Tuesday 16 August 2022

The Rachel Papers


Martin Amis The Rachel Papers (1973)
It's a coming of age novel, according to someone or other, probably the late Simon Morris. Our teenager is Charles Highway, and the title refers to a folder full of notes he compiles in preparation for seducing someone called Rachel. I assume the compilation of said notes is therefore an immature enterprise from which Charles is liberated once he gets to knob the aforementioned Rachel; and it's a load of musings on paper, just like a book - so that's all a bit postmodern, I guess.

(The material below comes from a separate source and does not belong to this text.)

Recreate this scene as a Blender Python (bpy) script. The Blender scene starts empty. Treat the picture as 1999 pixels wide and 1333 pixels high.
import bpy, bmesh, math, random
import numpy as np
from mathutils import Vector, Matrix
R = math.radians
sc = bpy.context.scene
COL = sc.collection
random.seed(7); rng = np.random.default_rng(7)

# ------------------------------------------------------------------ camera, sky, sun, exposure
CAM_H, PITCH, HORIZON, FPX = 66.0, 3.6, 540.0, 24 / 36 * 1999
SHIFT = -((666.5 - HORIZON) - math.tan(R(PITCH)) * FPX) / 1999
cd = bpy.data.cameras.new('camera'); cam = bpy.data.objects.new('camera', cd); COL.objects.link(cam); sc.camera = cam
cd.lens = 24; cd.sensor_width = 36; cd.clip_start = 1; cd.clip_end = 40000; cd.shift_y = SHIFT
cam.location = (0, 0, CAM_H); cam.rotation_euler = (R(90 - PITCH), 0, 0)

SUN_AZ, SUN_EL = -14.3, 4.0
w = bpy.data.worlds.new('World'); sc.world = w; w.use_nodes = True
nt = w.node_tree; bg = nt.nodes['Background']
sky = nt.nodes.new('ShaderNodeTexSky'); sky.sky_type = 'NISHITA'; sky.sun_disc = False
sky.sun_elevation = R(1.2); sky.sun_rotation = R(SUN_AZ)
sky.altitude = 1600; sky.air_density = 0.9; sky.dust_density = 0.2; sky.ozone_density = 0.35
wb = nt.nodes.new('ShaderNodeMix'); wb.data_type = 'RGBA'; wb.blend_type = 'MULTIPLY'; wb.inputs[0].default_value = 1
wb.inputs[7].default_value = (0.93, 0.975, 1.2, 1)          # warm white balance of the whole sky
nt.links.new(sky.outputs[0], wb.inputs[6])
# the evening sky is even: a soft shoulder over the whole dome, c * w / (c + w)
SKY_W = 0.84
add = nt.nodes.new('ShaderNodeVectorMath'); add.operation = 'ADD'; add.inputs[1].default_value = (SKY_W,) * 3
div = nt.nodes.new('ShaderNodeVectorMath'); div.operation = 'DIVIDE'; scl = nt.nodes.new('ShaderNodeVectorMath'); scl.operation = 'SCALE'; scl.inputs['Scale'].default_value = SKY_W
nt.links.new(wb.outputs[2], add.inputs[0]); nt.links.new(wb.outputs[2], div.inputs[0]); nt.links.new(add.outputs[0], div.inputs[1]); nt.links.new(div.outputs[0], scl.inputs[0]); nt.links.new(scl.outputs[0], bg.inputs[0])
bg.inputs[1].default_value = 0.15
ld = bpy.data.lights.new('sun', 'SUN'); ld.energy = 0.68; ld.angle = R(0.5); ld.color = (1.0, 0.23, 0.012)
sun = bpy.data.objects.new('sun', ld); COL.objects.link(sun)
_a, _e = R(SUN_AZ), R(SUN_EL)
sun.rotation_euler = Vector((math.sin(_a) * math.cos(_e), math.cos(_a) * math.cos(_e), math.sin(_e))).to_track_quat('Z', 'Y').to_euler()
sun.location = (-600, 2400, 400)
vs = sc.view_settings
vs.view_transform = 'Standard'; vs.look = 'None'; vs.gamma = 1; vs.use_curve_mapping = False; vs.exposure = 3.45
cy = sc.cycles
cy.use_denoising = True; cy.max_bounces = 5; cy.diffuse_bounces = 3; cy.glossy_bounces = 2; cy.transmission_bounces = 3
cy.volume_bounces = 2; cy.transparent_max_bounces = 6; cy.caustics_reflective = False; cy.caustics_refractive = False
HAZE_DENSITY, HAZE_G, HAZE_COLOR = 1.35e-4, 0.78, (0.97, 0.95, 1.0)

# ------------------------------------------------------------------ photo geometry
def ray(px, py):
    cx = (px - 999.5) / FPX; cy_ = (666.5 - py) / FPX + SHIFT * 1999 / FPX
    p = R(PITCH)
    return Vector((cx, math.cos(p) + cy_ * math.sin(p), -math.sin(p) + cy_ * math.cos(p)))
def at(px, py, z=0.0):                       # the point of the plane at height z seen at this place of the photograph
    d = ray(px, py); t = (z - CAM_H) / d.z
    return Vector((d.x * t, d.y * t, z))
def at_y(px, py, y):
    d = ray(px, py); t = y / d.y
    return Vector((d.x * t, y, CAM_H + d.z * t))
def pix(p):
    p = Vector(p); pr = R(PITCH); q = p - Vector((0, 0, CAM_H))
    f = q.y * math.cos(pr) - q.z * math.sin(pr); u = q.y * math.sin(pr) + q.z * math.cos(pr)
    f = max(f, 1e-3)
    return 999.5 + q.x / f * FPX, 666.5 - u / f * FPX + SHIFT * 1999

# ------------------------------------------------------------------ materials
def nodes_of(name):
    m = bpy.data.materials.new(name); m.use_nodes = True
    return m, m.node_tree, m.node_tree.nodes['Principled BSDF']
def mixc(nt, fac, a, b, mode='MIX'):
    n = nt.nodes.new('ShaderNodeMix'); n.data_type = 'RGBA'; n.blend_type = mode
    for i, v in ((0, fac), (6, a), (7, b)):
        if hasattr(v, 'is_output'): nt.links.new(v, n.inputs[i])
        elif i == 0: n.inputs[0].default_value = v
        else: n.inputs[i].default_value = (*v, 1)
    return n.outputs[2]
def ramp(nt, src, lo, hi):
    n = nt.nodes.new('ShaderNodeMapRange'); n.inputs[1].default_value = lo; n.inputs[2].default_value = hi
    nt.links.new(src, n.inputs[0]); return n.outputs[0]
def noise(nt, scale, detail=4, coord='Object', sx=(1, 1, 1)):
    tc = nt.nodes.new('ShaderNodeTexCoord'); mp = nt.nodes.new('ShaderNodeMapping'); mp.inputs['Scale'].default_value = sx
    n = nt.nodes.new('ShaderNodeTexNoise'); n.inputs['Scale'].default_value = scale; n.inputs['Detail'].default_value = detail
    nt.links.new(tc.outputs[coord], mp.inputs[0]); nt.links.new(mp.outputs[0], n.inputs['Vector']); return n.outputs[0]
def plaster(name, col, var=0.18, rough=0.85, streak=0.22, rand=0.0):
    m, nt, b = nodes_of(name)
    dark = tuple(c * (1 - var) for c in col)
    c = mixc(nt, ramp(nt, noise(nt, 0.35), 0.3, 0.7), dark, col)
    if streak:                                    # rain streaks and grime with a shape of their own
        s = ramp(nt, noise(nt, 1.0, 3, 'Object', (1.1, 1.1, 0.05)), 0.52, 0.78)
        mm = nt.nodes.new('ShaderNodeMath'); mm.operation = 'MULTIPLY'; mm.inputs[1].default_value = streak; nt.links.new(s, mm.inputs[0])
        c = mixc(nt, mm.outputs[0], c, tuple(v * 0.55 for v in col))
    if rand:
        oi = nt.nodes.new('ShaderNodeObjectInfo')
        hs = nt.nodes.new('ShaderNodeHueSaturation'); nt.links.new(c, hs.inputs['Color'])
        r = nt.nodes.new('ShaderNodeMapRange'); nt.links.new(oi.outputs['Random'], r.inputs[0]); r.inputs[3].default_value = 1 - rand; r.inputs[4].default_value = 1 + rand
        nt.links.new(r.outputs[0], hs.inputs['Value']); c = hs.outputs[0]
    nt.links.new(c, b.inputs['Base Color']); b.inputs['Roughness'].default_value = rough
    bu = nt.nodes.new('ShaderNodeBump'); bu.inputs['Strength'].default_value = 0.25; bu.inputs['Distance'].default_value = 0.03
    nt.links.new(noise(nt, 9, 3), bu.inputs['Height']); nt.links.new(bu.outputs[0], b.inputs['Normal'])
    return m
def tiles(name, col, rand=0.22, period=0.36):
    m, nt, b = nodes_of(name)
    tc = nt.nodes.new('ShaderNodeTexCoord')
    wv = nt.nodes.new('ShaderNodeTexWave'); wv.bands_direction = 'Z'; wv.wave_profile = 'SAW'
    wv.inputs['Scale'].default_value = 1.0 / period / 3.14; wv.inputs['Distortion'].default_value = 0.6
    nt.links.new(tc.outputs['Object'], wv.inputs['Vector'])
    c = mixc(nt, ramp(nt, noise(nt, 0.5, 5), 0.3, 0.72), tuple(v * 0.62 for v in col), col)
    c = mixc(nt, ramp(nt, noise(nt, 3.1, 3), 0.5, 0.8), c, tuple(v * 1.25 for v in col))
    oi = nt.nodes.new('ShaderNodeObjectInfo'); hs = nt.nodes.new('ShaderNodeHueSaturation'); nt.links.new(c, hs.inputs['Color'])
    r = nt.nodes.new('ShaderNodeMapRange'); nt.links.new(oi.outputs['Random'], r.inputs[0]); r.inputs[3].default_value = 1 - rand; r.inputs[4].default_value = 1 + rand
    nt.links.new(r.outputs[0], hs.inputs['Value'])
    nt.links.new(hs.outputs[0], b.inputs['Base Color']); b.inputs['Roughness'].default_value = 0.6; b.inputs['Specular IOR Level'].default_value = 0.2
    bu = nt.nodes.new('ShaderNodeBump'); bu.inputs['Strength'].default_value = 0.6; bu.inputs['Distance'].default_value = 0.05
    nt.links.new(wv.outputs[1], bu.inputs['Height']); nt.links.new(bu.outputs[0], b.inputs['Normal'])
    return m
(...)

The thing is, nice idea though it may well be, it's difficult to say whether the correlation of Charles' presumably creepy notebook actually makes much difference to the subsequent penetration of Rachel, or even to anything at all. Whilst I violently reject the insipid notion that a novel should include sympathetic characters, it usually helps if you don't actively hate those featured, and Charles just seemed like your average over-moneyed Oxford-bound Hooray Henry, inhabitant of a world of braying wankers to which I have never been granted access. I found it not only difficult to care what happens to the twat, but even to be amused, or to find much of a point to this novel having been written in the first place. Everyone drifts through their slightly privileged existence, from cradle to grave without consequence, idly marvelling at their own progress from time to time as though lacking any idea as to why any of it is happening; all seasoned with descriptions of it going in and out, complete with smells, which I'm sure impressed the hell out of Simon but did bugger all for me.

It's not the worst book I've ever read. It's about fifty billion miles from being the best. It's just there, keeping you busy for a couple of hours with its underwhelming and ever so slightly smartarsed wisecracks.